Amplitude of oscillation of a mass which is the pivot of a pendulum

[lorenz0]

Homework Statement

Two bodies (see figure) are connected by an ideal rope of length $l = 0.9 m$. The body with mass $m_1 = 2 kg$ is free to slide without friction along a rigid horizontal rod. The second body has mass $m_2 = 3 kg$. The bodies are both initially stationary in the indicated position ($\alpha = 60 °$) when they are left free to move. Find:
a) the velocities $v_1$ and $v_2$ of the two bodies when they are vertically aligned;
b) the amplitude $A$ of the motion of $m_1$.

Relevant Equations

$U_g=mgh, E_i=E_f, E=U+K, P_i=P_f$

1) By conservation of mechanical energy we have $m_2gl(1-\cos(\alpha))+m_1gl=\frac{1}{2}m_1v_1^2+\frac{1}{2}m_2v_2^2+m_1gl$ and by conservation of linear momentum along the x-axis we have $m_1v_1+m_2v_2=0$ which gives us $v_2=\sqrt{\frac{2m_1gl(1-\cos(\theta))}{m_1+m_2}}$ and $v_1=-\frac{m_2}{m_1}v_2$

2) For $m_2$ I think that the amplitude should be $A_2=2l\sin(\alpha)$ but I don't see how find out the amplitude of $m_1$ so I would appreciate an hint about how to find it, thanks.

 

[haruspex]

2) For $m_2$ I think that the amplitude should be $A_2=2l\sin(\alpha)$

Wouldn't that be the amplitude relative to $m_1$?
Where is the mass centre when the rope is vertical?

 

[lorenz0]

Wouldn't that be the amplitude relative to $m_1$?

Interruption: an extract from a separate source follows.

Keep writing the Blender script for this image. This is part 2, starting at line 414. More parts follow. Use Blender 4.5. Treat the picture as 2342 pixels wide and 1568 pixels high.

yes, and my problem is that I don't see how I can go from that to the "general" amplitude of $m_1$

 

[lorenz0]

Wouldn't that be the amplitude relative to $m_1$?
Where is the mass centre when the rope is vertical?

vertically along the rope, at position $\frac{m_1}{m_1+m_2}\cdot l$ wrt mass $m_2$ or at position $\frac{m_2}{m_1+m_2}\cdot l$ with respect to $m_1$. Perhaps since there are no horizontal external forces the x-position of the CM is constant

 

[lorenz0]

Wouldn't that be the amplitude relative to $m_1$?
Where is the mass centre when the rope is vertical?

By imposing that the x-position of the center of mass (calculated wrt a frame centered on $m_1$) is constant I get that the amplitude of the motion of $m_1$ is $\frac{m_2}{m_1+m_2}l\sin(\alpha)=A$ but according to the text I am using it should be twice as much. Any thoughts?

 

[TSny]

By imposing that the x-position of the center of mass (calculated wrt a frame centered on $m_1$) is constant I get that the amplitude of the motion of $m_1$ is $\frac{m_2}{m_1+m_2}l\sin(\alpha)=A$ but according to the text I am using it should be twice as much. Any thoughts?

This looks correct to me. Perhaps the text is using "amplitude" to mean the total distance between the left and right turning points of $m_1$. Your interpretation is the same as what I would have assumed.